August 3, 1992
The Vermont Portfolio Assessment Program: Interim Report on Implementation and Impact, 1991-92 School Year
Authors:
Daniel Koretz, Brian Stecher and Edward Deibert
Vermont is the first state to make portfolios the backbone of a statewide assessment system. Daniel Koretz, Brian Stecher, and Edward Deibert, the authors of this CRESST/RAND report, have been evaluating the Vermont portfolio program for almost two years. The researchers found that support for the Vermont portfolio program, despite tremendous demands on teacher time, is widespread. “Perhaps the most telling sign of support for the Vermont portfolio program,” write the authors, “is that [even in the pilot year] the portfolio program had already been extended beyond the grades targeted by the state.” An interesting instructional phenomenon was that over 80% of the surveyed teachers in the Vermont study indicated that they had changed their opinion of students’ mathematical abilities based upon their students’ portfolio work. In many cases, teachers noted that students did not perform as well on the portfolio tasks as on previous classroom work.

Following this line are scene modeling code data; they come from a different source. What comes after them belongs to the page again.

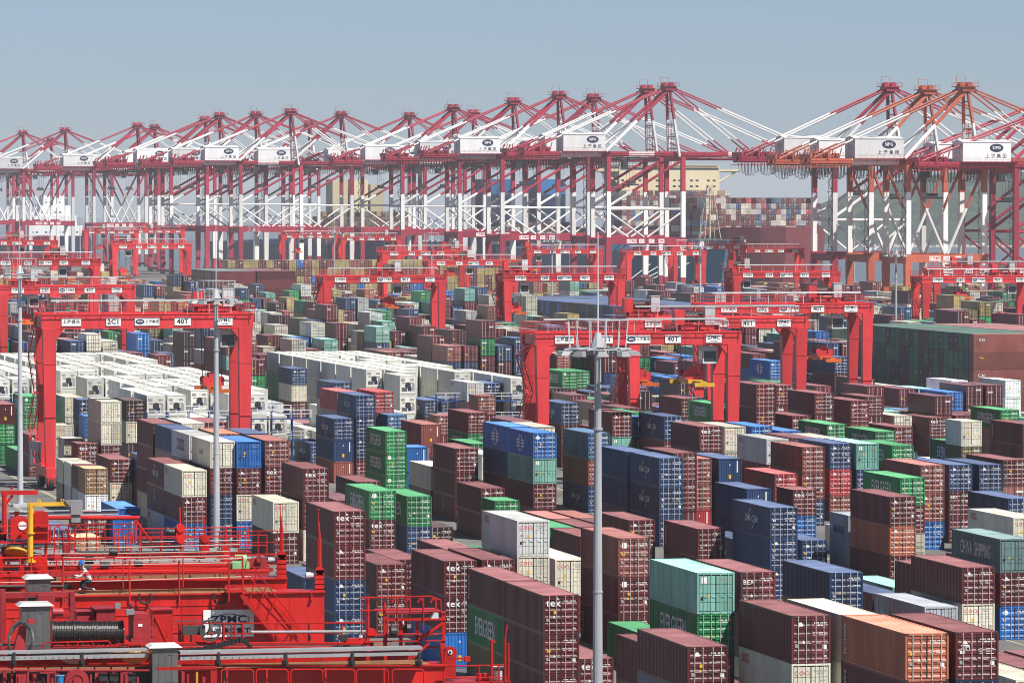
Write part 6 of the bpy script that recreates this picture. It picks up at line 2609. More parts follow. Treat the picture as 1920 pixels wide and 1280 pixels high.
    b = MB(); b.box((x0, -4.2, z0), (x1, 4.2, z1)); b.prism([(-4.4, z1), (4.4, z1), (0, z1 + .9)], 0, x0 - .2, x1 + .2); b.box((x0 - .6, -5.2, z0 - .25), (x1 + .6, 5.2, z0 - .02), 1)
    mh = b.build('machinery_house', [M_HOUSE, RED], root)
    b = MB(); rail_line(b, (x0 - .5, -5.1, z0), (x1 + .5, -5.1, z0), 1.1, 1.8, .05); b.build('railing', M_GREY, mh)
    b = MB(); b.box((x0 - .03, -1.6, z0 + 2.6), (x0 + .01, -.8, z0 + 4.4)); b.box((x0 - .03, .6, z0 + 2.6), (x0 + .01, 1.4, z0 + 4.4)); b.build('window', M_GLASS, mh)
    e = MB(); e.disc((0, 0, 0), (0, 1, 0), 1.0, .06, 24); q = e.build('emblem', M_NAVYP, mh, (x0 + 11.5, -4.23, z0 + 4.3)); q.scale = (2.35, 1, 1.3)
    place('lettering', text_mesh('SIPG', 1.35, M_WHITE, .02), mh, (x0 + 11.5, -4.30, z0 + 4.3))
    place('lettering', text_mesh('上 港 集 团', 1.45, M_BLACKP, .015), mh, (x0 + 11.3, -4.215, z0 + 1.7))
    # stair tower on the landside far leg, festoon, trolley with cab
    b = MB(); z = hp + .5; k = 0
    while z < hg - 2:
        b.box((xl - 2.4, -yy_ - .6, z), (xl - .8, -yy_ + .9, z + .15)); b.tube((xl - 2.3, -yy_ - .6, z), (xl - 2.3, -yy_ - .6, z + 3.2), .08, 4)
        b.tube((xl - (2.3 if k % 2 else .9), -yy_ - .5, z), (xl - (.9 if k % 2 else 2.3), -yy_ - .5, z + 3.2), .14, 4); b.tube((xl - 2.4, -yy_ - .6, z + 1.1), (xl - .8, -yy_ - .6, z + 1.1), .07, 4)
        z += 3.2; k += 1
    b.build('stair_tower', M_DARK, root)
    b = MB()
    n = 34
    for i in range(n):
        x = xb + 2 + i * 1.15; dz = 2.5 + 1.6 * abs(math.sin(i * .55))
        b.path([(x, 4.2, hg + .9), (x + .15, 4.2, hg + .9 - dz), (x + .9, 4.2, hg + .9 - dz), (x + 1.05, 4.2, hg + .9)], .11, 3)
    b.build('festoon_cable', M_ROPE, root)
    tx = xl + 12
    b = MB(); b.box((tx - 3, -3.6, hg + .3), (tx + 3, 3.6, hg + .95)); b.box((tx - 4.8, -4.6, hg - 3.0), (tx - 2.6, -2.2, hg - .2)); b.box((tx - 2.6, -4.0, hg - .8), (tx - 1.6, -2.6, hg + .3))
    for k in range(4): b.tube((tx - 2 + k * 1.3, 0, hg + .3), (tx - 1.5 + k, 0, hg - 8), .07, 3)
    b.box((tx - 1.6, -1.0, hg - 9), (tx + 1.6, 1.0, hg - 8)); b.box((tx - 1.2, -6.0, hg - 9.7), (tx + 1.2, 6.0, hg - 9.1))
    b.build('trolley', M_DARK, root)
    if detail:
        for k, (t, w) in enumerate((('上港集团', 4.0), ('118', 2.2), ('65T', 2.2), ('ZPMC', 2.4))):
            bb = MB(); bb.box((-w / 2, -.04, -.75), (w / 2, 0, .75)); o = bb.build('sign_board', M_SIGN, root, (xl + 9 + k * 3.9, -yy_ - .74, hp - 1.4))
            place('lettering', text_mesh(t, 1.0, M_REDP, .02), o, (0, -.05, 0))
    return root


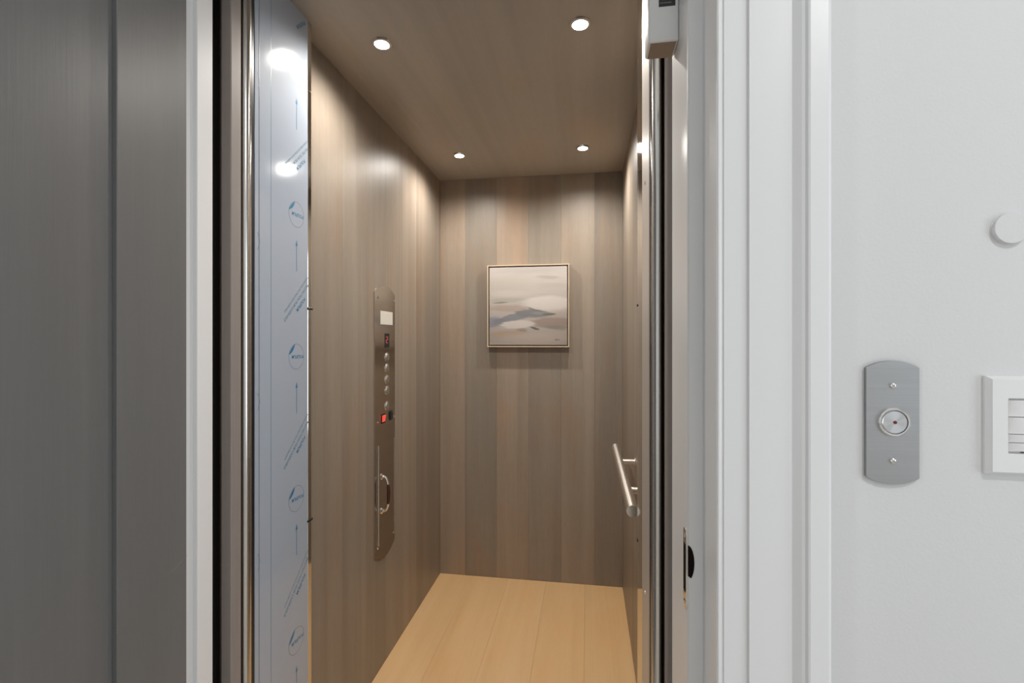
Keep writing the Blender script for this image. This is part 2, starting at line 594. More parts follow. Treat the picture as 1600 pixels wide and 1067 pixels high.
back_seams = [XL, -0.647, -0.4755, -0.304, -0.1325, 0.039, XR]
back_tone = [(0.80, 0.85), (0.40, 0.02), (0.90, 0.75), (0.45, 0.05), (0.82, 0.35), (0.28, 0.10)]
for i, (a, c) in enumerate(zip(back_seams, back_seams[1:])):
    o = box('plank', a + G, c - G, YB, YB + PT - 0.0005, 0.0, H - 0.0005, M['wood_wall'], wb, bevel=0.0003)
    o.color = (*back_tone[i], 0.13 * i + 0.1, 1)
ys = [0.945]
while ys[-1] < YB - 0.2:
    ys.append(ys[-1] + 0.1715)
ys[-1] = YB - 0.0005
side_tone = [(0.55, 0.1), (0.6, 0.2), (0.45, 0.3), (0.5, 0.2), (0.4, 0.25), (0.62, 0.35), (0.80, 0.45), (0.55, 0.1), (0.35, 0.05), (0.5, 0.2)]
for i, (a, c) in enumerate(zip(ys, ys[1:])):
    t = side_tone[i % len(side_tone)]
    o = box('plank', XL - PT + 0.0005, XL, a + G, c - G, 0.0, H - 0.0005, M['wood_wall'], wl, bevel=0.0002)
    o.color = (*t, 0.09 * i + 0.05, 1)
    o = box('plank', XR, XR + PT - 0.0005, a + G, c - G, 0.0, H - 0.0005, M['wood_wall'], wr, bevel=0.0002)
    o.color = (*side_tone[(i + 4) % len(side_tone)], 0.09 * i + 0.5, 1)
floor_seams = [XL, -0.607, -0.41, -0.21, -0.01, XR]
for i, (a, c) in enumerate(zip(floor_seams, floor_seams[1:])):
    o = box('plank', a + G, c - G, 0.91, YB - 0.0005, -PT + 0.0005, 0.0, M['wood_floor'], fl, bevel=0.0003)
    o.color = (0.3 + 0.12 * (i % 3), 0.2 * (i % 2), 0.17 * i, 1)

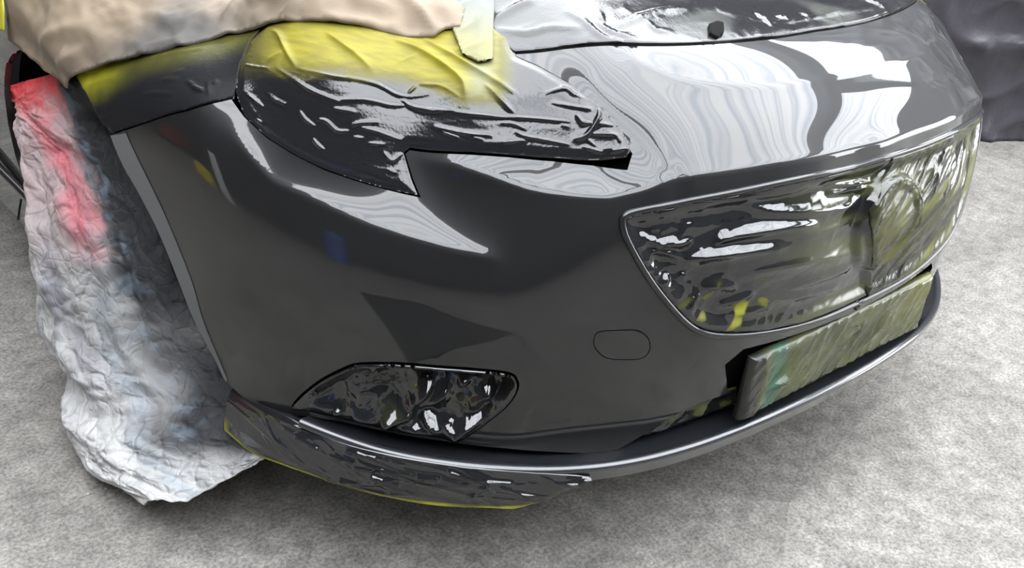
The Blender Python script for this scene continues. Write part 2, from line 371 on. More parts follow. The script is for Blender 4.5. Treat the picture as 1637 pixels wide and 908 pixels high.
# ------------------------------------------------------------------ materials
def mat(name, color=(.5, .5, .5), rough=.5, metal=0.0, coat=0.0, spec=.5, attr=False, bump=None, ior=1.5, bdist=.002, sheen=0, vary=None, dusty=False):
    m = bpy.data.materials.new(name); m.use_nodes = True; nt = m.node_tree; b = nt.nodes['Principled BSDF']
    b.inputs['Base Color'].default_value = (*color, 1); b.inputs['Roughness'].default_value = rough
    b.inputs['Metallic'].default_value = metal; b.inputs['Coat Weight'].default_value = coat
    b.inputs['Coat Roughness'].default_value = .02; b.inputs['Specular IOR Level'].default_value = spec
    b.inputs['IOR'].default_value = ior
    if attr:
        a = nt.nodes.new('ShaderNodeVertexColor'); a.layer_name = 'paint'; nt.links.new(a.outputs['Color'], b.inputs['Base Color'])
    tc = nt.nodes.new('ShaderNodeTexCoord')
    if dusty:                               # dry overspray is duller than the bare film
        bw = nt.nodes.new('ShaderNodeRGBToBW'); nt.links.new(a.outputs['Color'], bw.inputs[0])
        for key, lo, hi in (('Roughness', rough, .55), ('Specular IOR Level', spec, .3)):
            q = nt.nodes.new('ShaderNodeMapRange'); q.inputs['From Min'].default_value = .012; q.inputs['From Max'].default_value = .09
            q.inputs['To Min'].default_value = lo; q.inputs['To Max'].default_value = hi
            nt.links.new(bw.outputs[0], q.inputs['Value']); nt.links.new(q.outputs[0], b.inputs[key])
    if vary:                                # (scale, amount) of colour mottling
        n = nt.nodes.new('ShaderNodeTexNoise'); n.inputs['Scale'].default_value = vary[0]; n.inputs['Detail'].default_value = 5
        nt.links.new(tc.outputs['Object'], n.inputs['Vector'])
        mr = nt.nodes.new('ShaderNodeMapRange'); mr.inputs['From Min'].default_value = .3; mr.inputs['From Max'].default_value = .7
        mr.inputs['To Min'].default_value = 1-vary[1]; mr.inputs['To Max'].default_value = 1+vary[1]
        nt.links.new(n.outputs['Fac'], mr.inputs['Value'])
        mx = nt.nodes.new('ShaderNodeVectorMath'); mx.operation = 'SCALE'
        if attr: nt.links.new(a.outputs['Color'], mx.inputs[0])
        else: mx.inputs[0].default_value = color
        nt.links.new(mr.outputs[0], mx.inputs['Scale']); nt.links.new(mx.outputs[0], b.inputs['Base Color'])
    if bump:
        prev = None
        for kind, scale, strength, stretch in bump:
            mp = nt.nodes.new('ShaderNodeMapping'); mp.inputs['Scale'].default_value = stretch
            nt.links.new(tc.outputs['Object'], mp.inputs['Vector'])
            if kind == 'noise':
                n = nt.nodes.new('ShaderNodeTexNoise'); n.inputs['Scale'].default_value = scale; n.inputs['Detail'].default_value = 6; o = n.outputs['Fac']
            elif kind == 'crease':
                w = nt.nodes.new('ShaderNodeTexNoise'); w.inputs['Scale'].default_value = 9; nt.links.new(mp.outputs[0], w.inputs['Vector'])
                va = nt.nodes.new('ShaderNodeMix'); va.data_type = 'RGBA'; va.blend_type = 'ADD'; va.inputs['Factor'].default_value = .12
                nt.links.new(mp.outputs[0], va.inputs['A']); nt.links.new(w.outputs['Color'], va.inputs['B'])
                n = nt.nodes.new('ShaderNodeTexVoronoi'); n.feature = 'DISTANCE_TO_EDGE'; n.inputs['Scale'].default_value = scale; o = n.outputs['Distance']
                nt.links.new(va.outputs['Result'], n.inputs['Vector'])
                cl = nt.nodes.new('ShaderNodeMapRange'); cl.inputs['From Max'].default_value = .16; cl.interpolation_type = 'SMOOTHSTEP'; nt.links.new(o, cl.inputs['Value']); o = cl.outputs[0]
            elif kind == 'voro':
                n = nt.nodes.new('ShaderNodeTexVoronoi'); n.inputs['Scale'].default_value = scale; o = n.outputs['Distance']
            if kind != 'crease': nt.links.new(mp.outputs[0], n.inputs['Vector'])
            bp = nt.nodes.new('ShaderNodeBump'); bp.inputs['Strength'].default_value = strength; bp.inputs['Distance'].default_value = bdist
            nt.links.new(o, bp.inputs['Height'])
            if prev: nt.links.new(prev.outputs[0], bp.inputs['Normal'])
            prev = bp
        nt.links.new(prev.outputs[0], b.inputs['Normal'])
    return m
one = (1, 1, 1)
MPAINT = mat('black_paint', (.004, .004, .0045), .5, coat=1.0, spec=.25, bump=[('noise', 900, .02, one)], bdist=.0002)
MPRIMER = mat('flange_grey', (.085, .085, .086), .42)
MPLASTIC = mat('black_plastic', (.012, .012, .013), .45)
MDARK = mat('cavity_black', (.004, .004, .004), .9, spec=.1)
MSPLIT = mat('splitter_black', (.016, .017, .02), .3, coat=1.0)
MFILM = mat('black_film', (.01, .01, .01), .10, spec=.6, attr=True, dusty=True, bump=[('noise', 260, .25, one)], bdist=.001)
MFILMP = mat('plate_film', (.01, .01, .01), .22, spec=.4, attr=True)
MFILMM = mat('matt_film', (.01, .01, .01), .30, spec=.06, attr=True, bump=[('noise', 260, .25, one)], bdist=.001)
MFILMG = mat('glossy_film', (.01, .01, .01), .05, spec=.8, attr=True, dusty=True)
MPAPER = mat('brown_paper', (.45, .33, .22), .7, attr=True, bump=[('noise', 60, .15, one), ('noise', 500, .1, one)])
MTAPE = mat('tape', (.9, .8, .1), .45, attr=True, bump=[('noise', 300, .15, one)])
MSHEET = mat('overspray_sheet', (.8, .8, .8), .75, attr=True, bump=[('noise', 400, .25, one), ('crease', 17, .55, (1, 1.2, .8)), ('crease', 38, .3, (1, 1, 1))], vary=(14, .15), bdist=.004)
MRUBBER = mat('rubber', (.02, .02, .02), .7)
MALLOY = mat('alloy', (.5, .5, .52), .3, metal=1)
MCHROME = mat('chrome', (.7, .7, .72), .12, metal=1)
MTARP = mat('tarpaulin', (.036, .033, .041), .4, bump=[('noise', 30, .3, one)], bdist=.01)

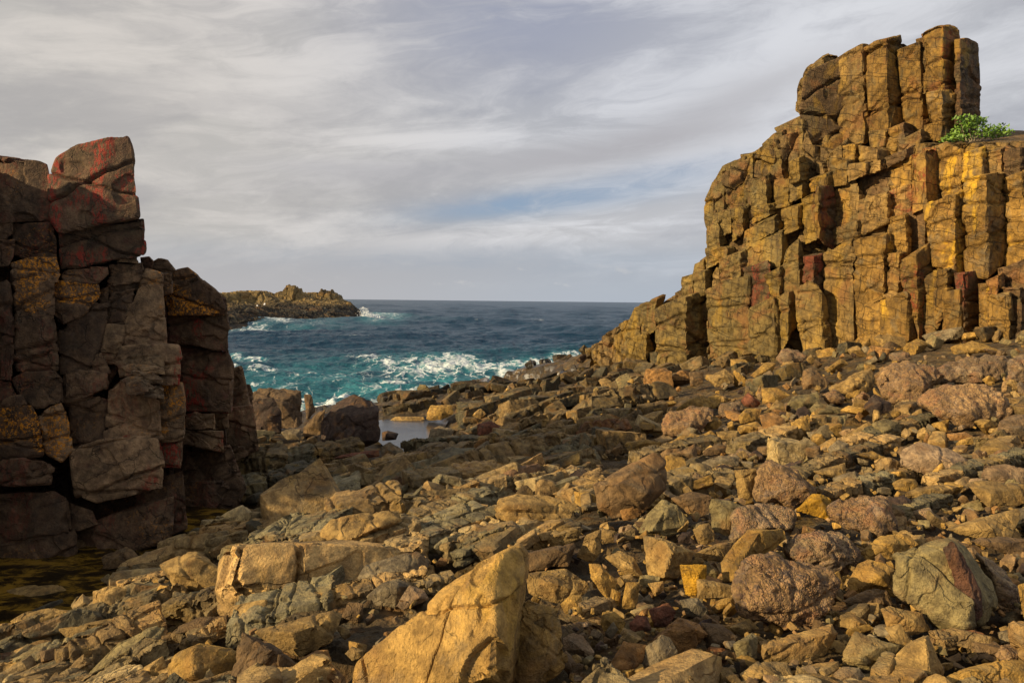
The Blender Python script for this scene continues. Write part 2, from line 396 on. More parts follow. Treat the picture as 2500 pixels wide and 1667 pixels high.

This finding, supported by other performance assessment research, suggests that portfolios may give teachers another assessment tool that appears to broaden their understanding of student achievement.
Koretz, D., Stecher, B., & Deibert, E. (1992). The Vermont portfolio assessment program: Interim report on implementation and impact, 1991- 92 school year (CSE Report 350). Los Angeles: University of California, Los Angeles, National Center for Research on Evaluation, Standards, and Student Testing (CRESST).